Fêtée dans le calendrier le 3 janvier (date de sa mort, que l’on situe en 502 ou en 512 suivant les récits), la Sainte-Geneviève n’est pourtant célébrée par les gendarmes qu’autour du 26 novembre. Une date qui correspond à celle instituée par le pape Innocent II pour célébrer le « miracle des Ardents ». Un choix également tactique, qui s’explique aussi par le fait que le début du mois de janvier « n’est pas favorable au rassemblement des gendarmes requis par cette célébration », précise le Diocèse aux armées françaises.
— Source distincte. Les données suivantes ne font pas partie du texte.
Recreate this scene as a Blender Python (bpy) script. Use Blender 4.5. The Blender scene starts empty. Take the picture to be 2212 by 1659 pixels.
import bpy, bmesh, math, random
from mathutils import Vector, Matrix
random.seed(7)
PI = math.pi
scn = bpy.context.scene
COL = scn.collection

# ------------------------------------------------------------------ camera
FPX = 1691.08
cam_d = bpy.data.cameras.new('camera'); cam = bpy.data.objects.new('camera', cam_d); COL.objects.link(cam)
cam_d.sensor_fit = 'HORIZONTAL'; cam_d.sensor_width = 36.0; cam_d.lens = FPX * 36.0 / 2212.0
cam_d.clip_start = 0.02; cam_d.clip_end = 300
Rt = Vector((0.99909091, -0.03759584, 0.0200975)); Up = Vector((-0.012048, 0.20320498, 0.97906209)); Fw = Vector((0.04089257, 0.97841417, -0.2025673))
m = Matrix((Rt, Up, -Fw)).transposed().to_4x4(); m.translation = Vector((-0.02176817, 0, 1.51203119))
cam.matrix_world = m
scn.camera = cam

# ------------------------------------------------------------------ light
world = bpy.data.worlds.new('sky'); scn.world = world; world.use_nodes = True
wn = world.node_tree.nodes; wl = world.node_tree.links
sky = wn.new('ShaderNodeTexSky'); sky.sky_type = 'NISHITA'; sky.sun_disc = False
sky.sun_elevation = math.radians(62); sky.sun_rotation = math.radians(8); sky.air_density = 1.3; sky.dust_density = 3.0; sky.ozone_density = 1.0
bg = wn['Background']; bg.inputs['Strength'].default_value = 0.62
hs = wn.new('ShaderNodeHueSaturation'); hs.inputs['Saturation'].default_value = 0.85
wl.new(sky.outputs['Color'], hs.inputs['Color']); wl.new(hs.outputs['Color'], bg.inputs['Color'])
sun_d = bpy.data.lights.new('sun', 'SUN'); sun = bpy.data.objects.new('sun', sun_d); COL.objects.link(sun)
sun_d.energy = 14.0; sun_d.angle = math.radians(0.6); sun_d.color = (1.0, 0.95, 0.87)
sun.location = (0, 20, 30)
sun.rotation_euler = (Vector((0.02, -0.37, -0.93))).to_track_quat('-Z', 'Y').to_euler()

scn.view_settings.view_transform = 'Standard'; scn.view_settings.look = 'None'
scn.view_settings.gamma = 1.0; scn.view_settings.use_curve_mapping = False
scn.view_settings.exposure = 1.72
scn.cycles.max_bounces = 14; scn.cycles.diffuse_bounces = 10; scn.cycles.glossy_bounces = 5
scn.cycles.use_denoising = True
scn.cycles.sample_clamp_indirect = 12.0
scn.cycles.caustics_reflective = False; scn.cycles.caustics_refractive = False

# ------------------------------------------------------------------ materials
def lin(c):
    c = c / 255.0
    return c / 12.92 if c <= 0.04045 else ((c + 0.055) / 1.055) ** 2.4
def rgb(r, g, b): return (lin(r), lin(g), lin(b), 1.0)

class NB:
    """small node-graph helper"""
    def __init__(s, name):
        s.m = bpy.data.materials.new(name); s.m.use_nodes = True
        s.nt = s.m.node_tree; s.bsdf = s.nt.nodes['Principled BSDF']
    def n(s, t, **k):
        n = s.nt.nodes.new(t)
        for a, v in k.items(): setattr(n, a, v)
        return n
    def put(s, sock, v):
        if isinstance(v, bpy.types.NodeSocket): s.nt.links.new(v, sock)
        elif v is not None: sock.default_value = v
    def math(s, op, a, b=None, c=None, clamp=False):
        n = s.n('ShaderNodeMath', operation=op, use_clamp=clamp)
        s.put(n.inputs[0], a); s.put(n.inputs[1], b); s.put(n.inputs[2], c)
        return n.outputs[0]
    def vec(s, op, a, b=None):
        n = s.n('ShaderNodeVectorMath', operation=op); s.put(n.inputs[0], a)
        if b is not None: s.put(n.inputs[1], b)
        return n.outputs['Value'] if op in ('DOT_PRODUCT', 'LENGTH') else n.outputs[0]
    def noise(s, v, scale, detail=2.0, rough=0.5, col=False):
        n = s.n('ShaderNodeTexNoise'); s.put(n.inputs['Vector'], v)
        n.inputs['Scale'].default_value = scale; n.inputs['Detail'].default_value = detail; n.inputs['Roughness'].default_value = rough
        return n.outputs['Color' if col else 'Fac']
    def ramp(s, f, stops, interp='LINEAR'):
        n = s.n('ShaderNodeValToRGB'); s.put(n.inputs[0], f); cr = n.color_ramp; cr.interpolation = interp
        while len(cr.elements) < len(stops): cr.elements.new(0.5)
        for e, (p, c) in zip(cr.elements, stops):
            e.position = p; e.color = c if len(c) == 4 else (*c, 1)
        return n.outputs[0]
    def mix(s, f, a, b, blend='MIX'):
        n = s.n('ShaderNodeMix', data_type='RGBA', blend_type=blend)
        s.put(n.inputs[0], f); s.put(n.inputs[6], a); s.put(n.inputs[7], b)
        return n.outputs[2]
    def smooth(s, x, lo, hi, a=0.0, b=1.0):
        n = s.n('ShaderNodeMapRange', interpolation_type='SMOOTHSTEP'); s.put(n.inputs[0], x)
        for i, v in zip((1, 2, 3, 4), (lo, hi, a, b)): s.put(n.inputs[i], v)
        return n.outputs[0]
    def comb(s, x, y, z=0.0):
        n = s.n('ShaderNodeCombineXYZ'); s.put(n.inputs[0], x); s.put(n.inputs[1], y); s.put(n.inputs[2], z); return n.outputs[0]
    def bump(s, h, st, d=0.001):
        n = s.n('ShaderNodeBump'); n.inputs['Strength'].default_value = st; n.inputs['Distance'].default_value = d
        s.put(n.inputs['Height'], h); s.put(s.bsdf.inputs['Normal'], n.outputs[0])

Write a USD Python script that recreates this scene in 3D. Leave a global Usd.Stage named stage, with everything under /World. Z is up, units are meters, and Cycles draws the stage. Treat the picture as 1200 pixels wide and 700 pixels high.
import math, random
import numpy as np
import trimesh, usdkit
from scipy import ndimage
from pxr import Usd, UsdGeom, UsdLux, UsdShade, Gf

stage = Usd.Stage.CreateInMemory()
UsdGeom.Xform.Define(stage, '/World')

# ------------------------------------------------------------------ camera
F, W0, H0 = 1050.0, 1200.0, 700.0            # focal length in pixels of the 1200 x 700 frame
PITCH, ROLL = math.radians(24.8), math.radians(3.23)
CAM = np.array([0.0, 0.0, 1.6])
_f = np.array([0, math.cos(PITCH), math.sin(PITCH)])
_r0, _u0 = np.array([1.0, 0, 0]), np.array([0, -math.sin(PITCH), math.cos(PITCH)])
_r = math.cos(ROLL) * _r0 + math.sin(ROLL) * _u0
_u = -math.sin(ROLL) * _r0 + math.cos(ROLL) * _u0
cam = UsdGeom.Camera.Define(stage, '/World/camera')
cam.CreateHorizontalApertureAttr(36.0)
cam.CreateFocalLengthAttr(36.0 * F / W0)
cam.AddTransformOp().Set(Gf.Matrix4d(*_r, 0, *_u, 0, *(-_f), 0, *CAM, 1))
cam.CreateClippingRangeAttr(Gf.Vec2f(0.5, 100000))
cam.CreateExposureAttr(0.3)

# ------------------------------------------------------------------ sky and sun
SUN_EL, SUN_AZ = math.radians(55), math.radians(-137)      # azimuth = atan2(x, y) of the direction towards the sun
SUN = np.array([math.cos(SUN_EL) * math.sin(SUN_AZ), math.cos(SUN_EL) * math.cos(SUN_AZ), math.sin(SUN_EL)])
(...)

D’autres fêtes patronales menacées ?

Outre la Sainte-Geneviève, cette décision pourrait aussi menacer d’autres fêtes de saints patrons. Dans les armées, la tradition veut en effet que les différentes armes se confient à la protection d’une ou d’un saint(e). D’autres saints sont d’ailleurs aussi célébrés en Gendarmerie. C’est le cas de saint Michel, patron des parachutistes, célébré notamment par le GIGN. Ou de saint Roch, patron des maîtres de chiens et des unités cynophiles. Autre exemple, les musiciens militaires, dont ceux de la Garde républicaine, qui fêtent quant à eux la Sainte-Cécile.

Mais cette tradition n’est pas exclusive aux Armées et à la Gendarmerie. Elle est aussi très répandue dans d’autres professions. C’est par exemple aussi le cas pour les sapeurs-pompiers qui partagent la Sainte-Barbe avec les artilleurs, les démineurs et artificiers, mais aussi les mineurs, les architectes ou les géologues et les mathématiciens. Réputée « patronne des armes savantes », elle est aussi la patronne de l’Ecole polytechnique. Barbe, ou Barbara, est l’une des saintes les plus célébrées en raison de ces multiples patronages. Elle porte d’ailleurs le surnom de « sainte aux cent patronages ».

Là encore, plus que l’application d’un culte religieux, ces célébrations sont essentiellement des occasions de rassemblement, de fête et de cohésion au sein des professions.